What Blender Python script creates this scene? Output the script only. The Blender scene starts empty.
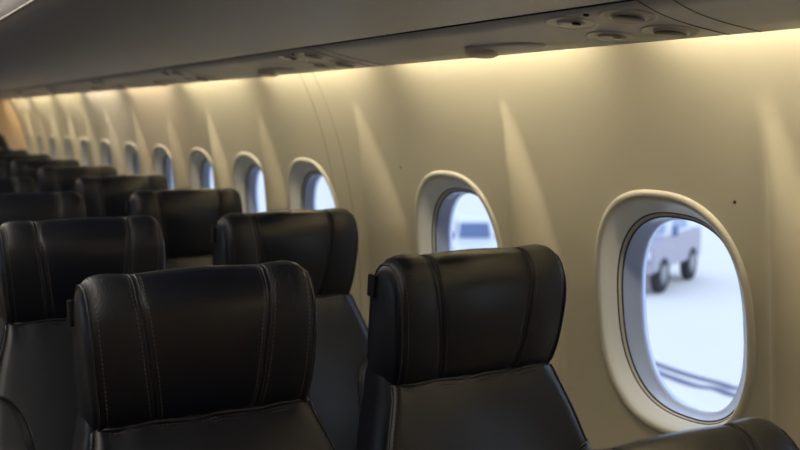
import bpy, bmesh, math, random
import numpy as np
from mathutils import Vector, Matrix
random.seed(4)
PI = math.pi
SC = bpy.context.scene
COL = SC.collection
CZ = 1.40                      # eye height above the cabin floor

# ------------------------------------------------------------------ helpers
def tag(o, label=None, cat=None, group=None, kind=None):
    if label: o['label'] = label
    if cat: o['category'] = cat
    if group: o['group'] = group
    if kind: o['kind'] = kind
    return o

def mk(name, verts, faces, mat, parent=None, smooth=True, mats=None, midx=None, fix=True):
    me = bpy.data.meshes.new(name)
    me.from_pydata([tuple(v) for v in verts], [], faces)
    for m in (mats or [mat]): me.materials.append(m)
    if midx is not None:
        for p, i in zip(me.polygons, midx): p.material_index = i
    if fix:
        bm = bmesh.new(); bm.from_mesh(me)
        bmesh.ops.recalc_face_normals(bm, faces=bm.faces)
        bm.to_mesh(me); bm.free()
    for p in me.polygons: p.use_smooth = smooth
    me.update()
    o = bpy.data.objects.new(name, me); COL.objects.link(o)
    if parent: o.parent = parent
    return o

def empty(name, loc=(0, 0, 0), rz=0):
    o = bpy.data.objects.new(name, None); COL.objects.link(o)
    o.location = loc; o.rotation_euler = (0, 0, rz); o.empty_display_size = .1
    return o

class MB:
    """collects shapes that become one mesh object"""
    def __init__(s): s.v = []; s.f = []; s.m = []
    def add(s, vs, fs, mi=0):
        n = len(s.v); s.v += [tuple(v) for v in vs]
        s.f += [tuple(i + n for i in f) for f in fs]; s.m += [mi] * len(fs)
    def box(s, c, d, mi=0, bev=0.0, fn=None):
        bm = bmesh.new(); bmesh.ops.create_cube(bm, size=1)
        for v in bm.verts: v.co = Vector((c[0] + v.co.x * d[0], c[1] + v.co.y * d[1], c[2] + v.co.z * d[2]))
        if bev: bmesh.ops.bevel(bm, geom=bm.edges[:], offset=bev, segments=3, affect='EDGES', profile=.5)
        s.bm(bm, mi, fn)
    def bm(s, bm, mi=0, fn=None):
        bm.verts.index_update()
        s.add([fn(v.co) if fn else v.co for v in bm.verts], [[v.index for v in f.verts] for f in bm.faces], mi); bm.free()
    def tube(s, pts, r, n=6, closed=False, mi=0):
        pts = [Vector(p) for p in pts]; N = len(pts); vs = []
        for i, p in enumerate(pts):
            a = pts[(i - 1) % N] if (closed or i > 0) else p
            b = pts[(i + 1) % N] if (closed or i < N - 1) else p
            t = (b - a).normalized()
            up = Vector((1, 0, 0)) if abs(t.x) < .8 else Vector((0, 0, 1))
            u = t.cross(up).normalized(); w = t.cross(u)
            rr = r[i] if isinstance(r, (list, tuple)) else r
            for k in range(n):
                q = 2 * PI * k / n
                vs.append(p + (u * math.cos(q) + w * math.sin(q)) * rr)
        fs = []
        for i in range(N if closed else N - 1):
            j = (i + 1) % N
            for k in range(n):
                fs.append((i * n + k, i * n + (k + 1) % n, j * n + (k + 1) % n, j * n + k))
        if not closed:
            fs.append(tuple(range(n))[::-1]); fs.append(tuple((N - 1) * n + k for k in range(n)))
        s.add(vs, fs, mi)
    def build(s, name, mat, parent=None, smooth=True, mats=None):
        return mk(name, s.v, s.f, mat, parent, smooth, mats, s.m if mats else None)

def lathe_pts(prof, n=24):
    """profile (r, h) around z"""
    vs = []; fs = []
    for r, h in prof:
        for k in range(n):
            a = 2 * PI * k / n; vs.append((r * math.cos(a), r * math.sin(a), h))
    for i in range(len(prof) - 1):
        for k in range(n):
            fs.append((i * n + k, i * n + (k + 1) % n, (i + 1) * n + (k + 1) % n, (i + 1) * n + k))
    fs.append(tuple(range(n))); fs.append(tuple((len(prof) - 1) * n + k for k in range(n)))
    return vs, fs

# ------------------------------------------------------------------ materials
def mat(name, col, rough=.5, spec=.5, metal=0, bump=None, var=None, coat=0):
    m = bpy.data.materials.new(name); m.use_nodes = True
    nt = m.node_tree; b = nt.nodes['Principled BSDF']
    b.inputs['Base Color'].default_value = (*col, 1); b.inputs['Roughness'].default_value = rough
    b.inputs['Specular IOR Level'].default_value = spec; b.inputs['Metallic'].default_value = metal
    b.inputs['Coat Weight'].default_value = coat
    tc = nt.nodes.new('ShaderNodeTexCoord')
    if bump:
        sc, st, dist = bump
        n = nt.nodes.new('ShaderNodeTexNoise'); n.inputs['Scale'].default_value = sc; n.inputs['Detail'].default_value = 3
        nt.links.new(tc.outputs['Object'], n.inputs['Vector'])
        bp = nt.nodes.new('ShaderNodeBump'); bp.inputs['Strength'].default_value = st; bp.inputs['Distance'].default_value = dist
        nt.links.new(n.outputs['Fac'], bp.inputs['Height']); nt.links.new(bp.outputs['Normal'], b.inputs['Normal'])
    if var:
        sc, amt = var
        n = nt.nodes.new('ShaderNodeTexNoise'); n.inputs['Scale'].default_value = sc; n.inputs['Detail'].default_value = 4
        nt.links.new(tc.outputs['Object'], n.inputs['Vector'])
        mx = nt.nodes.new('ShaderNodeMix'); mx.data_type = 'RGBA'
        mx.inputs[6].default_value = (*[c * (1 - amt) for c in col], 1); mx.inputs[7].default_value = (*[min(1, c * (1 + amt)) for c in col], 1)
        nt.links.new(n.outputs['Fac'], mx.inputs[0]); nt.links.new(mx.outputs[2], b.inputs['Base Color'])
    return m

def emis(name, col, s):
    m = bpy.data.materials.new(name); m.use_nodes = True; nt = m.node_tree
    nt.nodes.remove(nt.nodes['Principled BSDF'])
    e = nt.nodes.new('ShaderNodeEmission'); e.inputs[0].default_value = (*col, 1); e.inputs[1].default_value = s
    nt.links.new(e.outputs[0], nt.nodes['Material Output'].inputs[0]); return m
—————
◆ **Directions**
Reproduce only the lines from the beginning of the data through the line that contains "the cabin floor", both included, and please drop the pictures.

◆ **Solution to the exercise**
What Blender Python script creates this scene? Output the script only. The Blender scene starts empty.
import bpy, bmesh, math, random
import numpy as np
from mathutils import Vector, Matrix
random.seed(4)
PI = math.pi
SC = bpy.context.scene
COL = SC.collection
CZ = 1.40                      # eye height above the cabin floor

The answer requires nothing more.